__Brief__: Give every line back verbatim, dropping all images.

** START **

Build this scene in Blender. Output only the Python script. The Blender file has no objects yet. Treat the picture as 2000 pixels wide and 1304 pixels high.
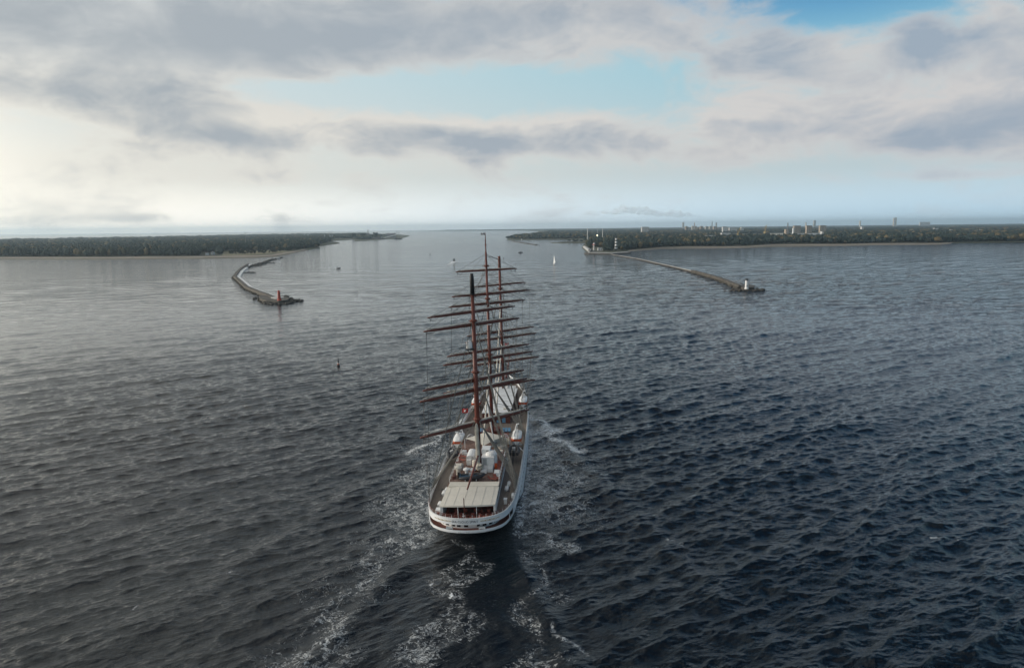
import bpy, math, random
import numpy as np
from mathutils import Vector, Matrix, Quaternion

R = math.radians
random.seed(7)
rng = np.random.default_rng(11)
scene = bpy.context.scene
COL = scene.collection

# ------------------------------------------------------------------ camera
CAM_H, FOC, PITCH, ROLL = 60.0, 1387.0, R(8.5), R(-0.63)
cam_data = bpy.data.cameras.new("camera")
cam_data.sensor_width = 36.0
cam_data.lens = 36.0 * FOC / 2000.0
cam_data.clip_start = 0.5
cam_data.clip_end = 120000.0
cam = bpy.data.objects.new("camera", cam_data)
COL.objects.link(cam)
cam.matrix_world = (Matrix.Translation((0, 0, CAM_H)) @ Matrix.Rotation(R(90) - PITCH, 4, 'X')
                    @ Matrix.Rotation(ROLL, 4, 'Z'))
scene.camera = cam


def ray(x, y):
    u, v = (x - 1000) / FOC, (652 - y) / FOC
    c, s = math.cos(ROLL), math.sin(ROLL)
    u, v = c * u - s * v, s * u + c * v
    return (u, math.cos(PITCH) + v * math.sin(PITCH), -math.sin(PITCH) + v * math.cos(PITCH))


def W(x, y, h=0.0):
    """where the sight line through a point of the photograph meets the level h"""
    d = ray(x, y)
    t = (h - CAM_H) / d[2]
    return (d[0] * t, d[1] * t, h)


def WD(x, y, dist):
    """the same sight line at a given distance ahead"""
    d = ray(x, y)
    t = dist / d[1]
    return (d[0] * t, dist, CAM_H + d[2] * t)


def azel(x, y):
    d = ray(x, y)
    return math.atan2(d[0], d[1]), math.atan2(d[2], math.hypot(d[0], d[1]))


def lin(r, g, b, k=1.0):
    f = lambda c: ((c / 255 + 0.055) / 1.055) ** 2.4 if c > 10.3 else c / 255 / 12.92
    return (f(r) * k, f(g) * k, f(b) * k, 1.0)


# ------------------------------------------------------------------ node helper
class X:
    """a socket that can be calculated with"""
    tree = None

    def __init__(s, v):
        s.v = v

    def _op(s, op, *others, clamp=False):
        n = X.tree.nodes.new('ShaderNodeMath')
        n.operation = op
        n.use_clamp = clamp
        for i, o in enumerate((s,) + others):
            o = o.v if isinstance(o, X) else o
            if isinstance(o, (int, float)):
                n.inputs[i].default_value = o
            else:
                X.tree.links.new(o, n.inputs[i])
        return X(n.outputs[0])

    def __add__(s, o): return s._op('ADD', o)
    def __sub__(s, o): return s._op('SUBTRACT', o)
    def __mul__(s, o): return s._op('MULTIPLY', o)
    def __truediv__(s, o): return s._op('DIVIDE', o)
    def __rsub__(s, o): return X(o)._op('SUBTRACT', s)
    __radd__ = __add__
    __rmul__ = __mul__
    def abs(s): return s._op('ABSOLUTE')
    def max(s, o): return s._op('MAXIMUM', o)
    def min(s, o): return s._op('MINIMUM', o)
    def clamp(s): return s._op('ADD', 0.0, clamp=True)
    def exp(s): return s._op('EXPONENT')
    def pow(s, o): return s._op('POWER', o)
    def atan2(s, o): return s._op('ARCTAN2', o)
    def asin(s): return s._op('ARCSINE')

    def smooth(s, a, b, lo=0.0, hi=1.0):
        n = X.tree.nodes.new('ShaderNodeMapRange')
        n.interpolation_type = 'SMOOTHSTEP'
        X.tree.links.new(s.v, n.inputs[0])
        for i, q in zip((1, 2, 3, 4), (a, b, lo, hi)):
            n.inputs[i].default_value = q
        return X(n.outputs[0])


def mixc(fac, a, b):
    n = X.tree.nodes.new('ShaderNodeMix')
    n.data_type = 'RGBA'
    for sock, q in ((n.inputs[0], fac), (n.inputs[6], a), (n.inputs[7], b)):
        q = q.v if isinstance(q, X) else q
        if isinstance(q, (int, float, tuple)):
            sock.default_value = q
        else:
            X.tree.links.new(q, sock)
    return X(n.outputs[2])


def noise(vec, scale, detail=4.0, rough=0.55, dist=0.0):
    n = X.tree.nodes.new('ShaderNodeTexNoise')
    n.inputs['Scale'].default_value = scale
    n.inputs['Detail'].default_value = detail
    n.inputs['Roughness'].default_value = rough
    n.inputs['Distortion'].default_value = dist
    if vec is not None:
        X.tree.links.new(vec.v if isinstance(vec, X) else vec, n.inputs['Vector'])
    return X(n.outputs['Fac'])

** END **

__Output of the exercise__:
Build this scene in Blender. Output only the Python script. The Blender file has no objects yet. Treat the picture as 2000 pixels wide and 1304 pixels high.
import bpy, math, random
import numpy as np
from mathutils import Vector, Matrix, Quaternion

R = math.radians
random.seed(7)
rng = np.random.default_rng(11)
scene = bpy.context.scene
COL = scene.collection

# ------------------------------------------------------------------ camera
CAM_H, FOC, PITCH, ROLL = 60.0, 1387.0, R(8.5), R(-0.63)
cam_data = bpy.data.cameras.new("camera")
cam_data.sensor_width = 36.0
cam_data.lens = 36.0 * FOC / 2000.0
cam_data.clip_start = 0.5
cam_data.clip_end = 120000.0
cam = bpy.data.objects.new("camera", cam_data)
COL.objects.link(cam)
cam.matrix_world = (Matrix.Translation((0, 0, CAM_H)) @ Matrix.Rotation(R(90) - PITCH, 4, 'X')
                    @ Matrix.Rotation(ROLL, 4, 'Z'))
scene.camera = cam


def ray(x, y):
    u, v = (x - 1000) / FOC, (652 - y) / FOC
    c, s = math.cos(ROLL), math.sin(ROLL)
    u, v = c * u - s * v, s * u + c * v
    return (u, math.cos(PITCH) + v * math.sin(PITCH), -math.sin(PITCH) + v * math.cos(PITCH))


def W(x, y, h=0.0):
    """where the sight line through a point of the photograph meets the level h"""
    d = ray(x, y)
    t = (h - CAM_H) / d[2]
    return (d[0] * t, d[1] * t, h)


def WD(x, y, dist):
    """the same sight line at a given distance ahead"""
    d = ray(x, y)
    t = dist / d[1]
    return (d[0] * t, dist, CAM_H + d[2] * t)


def azel(x, y):
    d = ray(x, y)
    return math.atan2(d[0], d[1]), math.atan2(d[2], math.hypot(d[0], d[1]))


def lin(r, g, b, k=1.0):
    f = lambda c: ((c / 255 + 0.055) / 1.055) ** 2.4 if c > 10.3 else c / 255 / 12.92
    return (f(r) * k, f(g) * k, f(b) * k, 1.0)


# ------------------------------------------------------------------ node helper
class X:
    """a socket that can be calculated with"""
    tree = None

    def __init__(s, v):
        s.v = v

    def _op(s, op, *others, clamp=False):
        n = X.tree.nodes.new('ShaderNodeMath')
        n.operation = op
        n.use_clamp = clamp
        for i, o in enumerate((s,) + others):
            o = o.v if isinstance(o, X) else o
            if isinstance(o, (int, float)):
                n.inputs[i].default_value = o
            else:
                X.tree.links.new(o, n.inputs[i])
        return X(n.outputs[0])

    def __add__(s, o): return s._op('ADD', o)
    def __sub__(s, o): return s._op('SUBTRACT', o)
    def __mul__(s, o): return s._op('MULTIPLY', o)
    def __truediv__(s, o): return s._op('DIVIDE', o)
    def __rsub__(s, o): return X(o)._op('SUBTRACT', s)
    __radd__ = __add__
    __rmul__ = __mul__
    def abs(s): return s._op('ABSOLUTE')
    def max(s, o): return s._op('MAXIMUM', o)
    def min(s, o): return s._op('MINIMUM', o)
    def clamp(s): return s._op('ADD', 0.0, clamp=True)
    def exp(s): return s._op('EXPONENT')
    def pow(s, o): return s._op('POWER', o)
    def atan2(s, o): return s._op('ARCTAN2', o)
    def asin(s): return s._op('ARCSINE')

    def smooth(s, a, b, lo=0.0, hi=1.0):
        n = X.tree.nodes.new('ShaderNodeMapRange')
        n.interpolation_type = 'SMOOTHSTEP'
        X.tree.links.new(s.v, n.inputs[0])
        for i, q in zip((1, 2, 3, 4), (a, b, lo, hi)):
            n.inputs[i].default_value = q
        return X(n.outputs[0])


def mixc(fac, a, b):
    n = X.tree.nodes.new('ShaderNodeMix')
    n.data_type = 'RGBA'
    for sock, q in ((n.inputs[0], fac), (n.inputs[6], a), (n.inputs[7], b)):
        q = q.v if isinstance(q, X) else q
        if isinstance(q, (int, float, tuple)):
            sock.default_value = q
        else:
            X.tree.links.new(q, sock)
    return X(n.outputs[2])


def noise(vec, scale, detail=4.0, rough=0.55, dist=0.0):
    n = X.tree.nodes.new('ShaderNodeTexNoise')
    n.inputs['Scale'].default_value = scale
    n.inputs['Detail'].default_value = detail
    n.inputs['Roughness'].default_value = rough
    n.inputs['Distortion'].default_value = dist
    if vec is not None:
        X.tree.links.new(vec.v if isinstance(vec, X) else vec, n.inputs['Vector'])
    return X(n.outputs['Fac'])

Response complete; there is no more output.